Digamos que não é difícil estar de acordo com este diagnóstico. Que fazer?

Medina Carreira é parco nas soluções: acha que é preciso, em primeiro lugar, requalificar os partidos (como?), que se deve mudar para um regime presidencialista (embora, um tanto contraditoriamente, se manifeste contrário, no actual regime semipresidencialista, à maioria absoluta de um partido), que os políticos devem falar verdade aos portugueses, que a comunicação social deve dar mais espaço à opinião extrapartidária.

A necessidade de mudança para um regime democrático presidencialista idêntico ao dos EUA, como defende Medina Carreira, suscita-me as maiores reservas não só por fazer desaparecer um contrapeso de uma democracia portuguesa ainda pouco madura, como pelo facto de a actual crise mundial de segurança e financeiro-económica ter tido origem, precisamente, na política americana dos últimos anos.

Não me custa supor que o Professor Medina Carreira concordaria que o que sobra ao país em análise avulsa falta em estudo, em propostas e em saber operacional.
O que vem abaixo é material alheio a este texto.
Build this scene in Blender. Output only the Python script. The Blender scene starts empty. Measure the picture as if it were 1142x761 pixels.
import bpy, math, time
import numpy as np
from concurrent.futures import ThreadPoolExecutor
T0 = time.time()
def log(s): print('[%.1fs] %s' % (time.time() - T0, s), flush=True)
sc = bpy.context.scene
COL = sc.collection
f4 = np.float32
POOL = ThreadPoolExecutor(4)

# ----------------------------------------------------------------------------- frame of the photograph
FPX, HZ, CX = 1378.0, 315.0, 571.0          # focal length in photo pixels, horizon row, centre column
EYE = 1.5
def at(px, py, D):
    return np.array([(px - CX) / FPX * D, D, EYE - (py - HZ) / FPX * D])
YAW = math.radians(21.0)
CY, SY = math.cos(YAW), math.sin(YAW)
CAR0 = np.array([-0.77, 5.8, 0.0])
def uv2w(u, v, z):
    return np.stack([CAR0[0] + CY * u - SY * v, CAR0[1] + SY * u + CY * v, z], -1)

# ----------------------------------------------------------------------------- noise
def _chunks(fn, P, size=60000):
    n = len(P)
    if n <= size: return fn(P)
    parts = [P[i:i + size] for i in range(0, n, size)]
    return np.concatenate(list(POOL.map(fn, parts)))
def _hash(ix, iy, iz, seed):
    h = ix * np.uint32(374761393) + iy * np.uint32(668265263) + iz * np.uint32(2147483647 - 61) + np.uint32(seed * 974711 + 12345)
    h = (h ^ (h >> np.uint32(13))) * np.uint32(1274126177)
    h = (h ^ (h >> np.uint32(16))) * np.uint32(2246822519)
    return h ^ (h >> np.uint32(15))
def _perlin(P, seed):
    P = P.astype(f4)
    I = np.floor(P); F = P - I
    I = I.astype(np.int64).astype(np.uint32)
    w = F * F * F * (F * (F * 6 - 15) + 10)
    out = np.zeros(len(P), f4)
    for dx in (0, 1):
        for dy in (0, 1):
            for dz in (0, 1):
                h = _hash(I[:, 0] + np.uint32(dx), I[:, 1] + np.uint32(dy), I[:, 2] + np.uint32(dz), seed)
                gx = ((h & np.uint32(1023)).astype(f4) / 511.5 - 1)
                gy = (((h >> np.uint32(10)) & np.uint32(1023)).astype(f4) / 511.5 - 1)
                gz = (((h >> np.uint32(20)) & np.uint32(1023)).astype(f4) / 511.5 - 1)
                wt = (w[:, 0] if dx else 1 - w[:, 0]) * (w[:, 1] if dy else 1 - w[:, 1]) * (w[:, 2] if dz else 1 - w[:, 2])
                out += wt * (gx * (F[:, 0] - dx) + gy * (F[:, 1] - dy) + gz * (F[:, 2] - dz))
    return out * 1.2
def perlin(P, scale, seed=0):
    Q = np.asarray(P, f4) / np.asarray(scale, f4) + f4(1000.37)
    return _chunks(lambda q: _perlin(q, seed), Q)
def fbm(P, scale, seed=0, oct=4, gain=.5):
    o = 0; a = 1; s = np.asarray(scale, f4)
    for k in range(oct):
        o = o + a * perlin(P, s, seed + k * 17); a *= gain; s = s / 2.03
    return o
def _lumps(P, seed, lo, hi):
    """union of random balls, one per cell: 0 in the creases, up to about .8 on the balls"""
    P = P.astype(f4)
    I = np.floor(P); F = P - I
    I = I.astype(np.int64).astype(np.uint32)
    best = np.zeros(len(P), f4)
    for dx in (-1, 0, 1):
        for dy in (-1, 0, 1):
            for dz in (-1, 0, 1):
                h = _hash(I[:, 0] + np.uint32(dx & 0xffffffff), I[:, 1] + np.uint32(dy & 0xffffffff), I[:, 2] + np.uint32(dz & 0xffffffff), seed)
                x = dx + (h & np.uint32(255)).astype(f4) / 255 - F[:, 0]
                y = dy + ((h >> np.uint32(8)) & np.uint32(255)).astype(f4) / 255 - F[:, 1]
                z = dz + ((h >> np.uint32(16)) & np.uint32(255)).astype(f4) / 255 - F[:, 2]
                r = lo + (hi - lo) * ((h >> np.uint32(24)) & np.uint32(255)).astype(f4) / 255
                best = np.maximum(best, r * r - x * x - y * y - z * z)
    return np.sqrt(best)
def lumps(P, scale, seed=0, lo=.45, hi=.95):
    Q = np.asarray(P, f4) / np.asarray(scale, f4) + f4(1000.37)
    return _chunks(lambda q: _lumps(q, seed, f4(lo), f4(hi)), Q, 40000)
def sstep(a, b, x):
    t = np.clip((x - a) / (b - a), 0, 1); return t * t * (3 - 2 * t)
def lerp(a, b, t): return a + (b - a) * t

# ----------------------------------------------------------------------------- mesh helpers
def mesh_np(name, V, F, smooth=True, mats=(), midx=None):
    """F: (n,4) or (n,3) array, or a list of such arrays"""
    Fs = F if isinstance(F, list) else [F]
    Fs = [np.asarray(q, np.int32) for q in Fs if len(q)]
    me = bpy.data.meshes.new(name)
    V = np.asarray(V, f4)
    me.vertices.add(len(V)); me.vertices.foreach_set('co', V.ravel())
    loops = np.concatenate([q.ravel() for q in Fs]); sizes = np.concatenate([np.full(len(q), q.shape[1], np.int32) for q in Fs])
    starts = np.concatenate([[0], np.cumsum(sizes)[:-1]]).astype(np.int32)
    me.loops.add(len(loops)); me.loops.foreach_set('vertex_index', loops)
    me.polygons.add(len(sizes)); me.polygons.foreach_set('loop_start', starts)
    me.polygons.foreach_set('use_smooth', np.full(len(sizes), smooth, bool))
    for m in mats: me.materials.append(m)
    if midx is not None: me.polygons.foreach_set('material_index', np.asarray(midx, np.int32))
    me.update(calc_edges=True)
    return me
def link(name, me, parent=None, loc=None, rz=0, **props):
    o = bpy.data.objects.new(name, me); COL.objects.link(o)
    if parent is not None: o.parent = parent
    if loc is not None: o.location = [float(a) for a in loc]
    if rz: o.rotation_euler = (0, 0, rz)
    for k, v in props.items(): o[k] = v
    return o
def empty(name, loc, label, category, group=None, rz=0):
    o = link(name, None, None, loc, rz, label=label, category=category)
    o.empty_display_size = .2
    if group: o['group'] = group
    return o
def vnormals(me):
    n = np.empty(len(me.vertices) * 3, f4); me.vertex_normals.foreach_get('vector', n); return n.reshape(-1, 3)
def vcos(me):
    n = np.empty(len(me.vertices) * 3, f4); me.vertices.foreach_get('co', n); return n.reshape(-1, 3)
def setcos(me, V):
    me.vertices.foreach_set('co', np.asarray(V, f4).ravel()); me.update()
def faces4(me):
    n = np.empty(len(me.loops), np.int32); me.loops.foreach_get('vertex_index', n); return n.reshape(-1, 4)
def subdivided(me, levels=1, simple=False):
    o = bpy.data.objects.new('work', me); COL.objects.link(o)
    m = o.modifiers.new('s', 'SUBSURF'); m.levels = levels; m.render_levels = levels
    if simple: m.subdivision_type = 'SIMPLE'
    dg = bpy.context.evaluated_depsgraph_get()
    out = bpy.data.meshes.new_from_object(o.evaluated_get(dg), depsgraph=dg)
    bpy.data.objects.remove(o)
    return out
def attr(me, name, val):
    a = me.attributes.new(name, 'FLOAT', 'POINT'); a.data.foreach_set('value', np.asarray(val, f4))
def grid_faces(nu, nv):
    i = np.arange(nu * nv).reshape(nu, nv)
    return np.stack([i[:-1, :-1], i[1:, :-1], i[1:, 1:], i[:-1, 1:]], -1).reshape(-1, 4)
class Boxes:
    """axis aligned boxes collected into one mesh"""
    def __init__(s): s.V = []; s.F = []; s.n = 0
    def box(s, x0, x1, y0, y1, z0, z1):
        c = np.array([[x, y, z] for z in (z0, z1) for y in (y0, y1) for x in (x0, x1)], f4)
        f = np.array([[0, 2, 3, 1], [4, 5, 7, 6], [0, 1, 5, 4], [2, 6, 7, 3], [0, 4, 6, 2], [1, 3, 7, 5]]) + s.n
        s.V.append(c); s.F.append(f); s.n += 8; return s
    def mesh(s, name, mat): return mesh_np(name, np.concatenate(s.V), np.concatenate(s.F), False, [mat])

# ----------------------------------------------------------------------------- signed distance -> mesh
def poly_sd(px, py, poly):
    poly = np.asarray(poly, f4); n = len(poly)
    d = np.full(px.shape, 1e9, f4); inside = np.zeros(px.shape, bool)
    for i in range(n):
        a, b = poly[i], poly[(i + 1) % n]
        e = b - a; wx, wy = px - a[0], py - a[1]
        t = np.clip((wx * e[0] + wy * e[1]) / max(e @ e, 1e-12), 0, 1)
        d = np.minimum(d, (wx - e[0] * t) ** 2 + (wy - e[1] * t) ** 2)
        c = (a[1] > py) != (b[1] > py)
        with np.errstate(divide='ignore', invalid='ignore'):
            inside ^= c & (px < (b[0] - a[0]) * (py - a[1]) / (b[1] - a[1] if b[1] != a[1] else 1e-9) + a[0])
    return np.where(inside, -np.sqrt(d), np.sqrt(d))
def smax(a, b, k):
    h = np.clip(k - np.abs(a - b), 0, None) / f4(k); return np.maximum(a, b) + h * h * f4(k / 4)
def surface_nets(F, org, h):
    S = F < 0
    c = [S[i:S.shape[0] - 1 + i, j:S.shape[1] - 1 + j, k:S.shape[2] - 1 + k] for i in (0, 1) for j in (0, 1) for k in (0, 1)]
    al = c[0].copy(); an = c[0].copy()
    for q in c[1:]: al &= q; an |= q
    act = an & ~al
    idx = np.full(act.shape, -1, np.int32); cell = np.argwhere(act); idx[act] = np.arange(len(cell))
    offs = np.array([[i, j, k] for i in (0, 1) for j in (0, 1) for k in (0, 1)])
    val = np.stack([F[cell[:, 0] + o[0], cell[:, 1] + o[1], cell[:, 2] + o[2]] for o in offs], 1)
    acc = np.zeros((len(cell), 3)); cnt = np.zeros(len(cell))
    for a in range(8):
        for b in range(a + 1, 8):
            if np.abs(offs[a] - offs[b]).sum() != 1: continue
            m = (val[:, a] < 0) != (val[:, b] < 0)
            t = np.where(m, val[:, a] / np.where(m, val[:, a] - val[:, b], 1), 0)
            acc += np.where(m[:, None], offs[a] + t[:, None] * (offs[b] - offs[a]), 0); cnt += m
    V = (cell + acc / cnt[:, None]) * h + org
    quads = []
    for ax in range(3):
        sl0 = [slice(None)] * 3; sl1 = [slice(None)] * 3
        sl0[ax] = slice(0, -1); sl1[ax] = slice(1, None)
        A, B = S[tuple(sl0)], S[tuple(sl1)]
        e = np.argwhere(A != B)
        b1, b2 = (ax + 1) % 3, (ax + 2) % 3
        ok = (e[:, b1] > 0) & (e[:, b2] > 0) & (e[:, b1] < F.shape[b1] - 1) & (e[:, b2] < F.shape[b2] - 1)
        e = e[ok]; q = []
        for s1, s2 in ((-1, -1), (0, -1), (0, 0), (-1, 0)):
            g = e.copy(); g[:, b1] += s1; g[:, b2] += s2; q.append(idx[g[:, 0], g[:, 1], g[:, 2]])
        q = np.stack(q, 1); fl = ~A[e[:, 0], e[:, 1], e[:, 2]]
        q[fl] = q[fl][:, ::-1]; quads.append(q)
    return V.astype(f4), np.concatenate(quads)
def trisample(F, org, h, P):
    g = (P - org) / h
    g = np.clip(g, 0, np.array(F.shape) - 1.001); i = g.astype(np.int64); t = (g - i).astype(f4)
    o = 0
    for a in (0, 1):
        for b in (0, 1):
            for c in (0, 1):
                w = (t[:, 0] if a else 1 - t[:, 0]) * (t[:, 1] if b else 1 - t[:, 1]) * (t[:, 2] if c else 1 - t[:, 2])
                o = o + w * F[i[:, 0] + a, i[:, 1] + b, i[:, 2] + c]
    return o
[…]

Neste quadro, é muito animadora a notícia da constituição de uma fundação pelo grupo económico Jerónimo Martins, que terá por missão estudar e fazer propostas de políticas públicas e será presidida pelo Professor António Barreto, que ainda há bem pouco tempo nos presenteou com um exigente Retrato Social de Portugal. Isto talvez nos dê a chave da solução do problema da requalificação dos partidos. Embora o caso de Manuel Alegre nos mostre que uma espécie de dissidência controlada pode influenciar o rumo de um partido, acredito mais numa reforma partidária de fora para dentro. Trata-se de um problema de falta de concorrência extrapartidária. Manifestamente, a democracia portuguesa não precisa de mais partidos, mas sim de mais participação e exigência cívicas fora deles.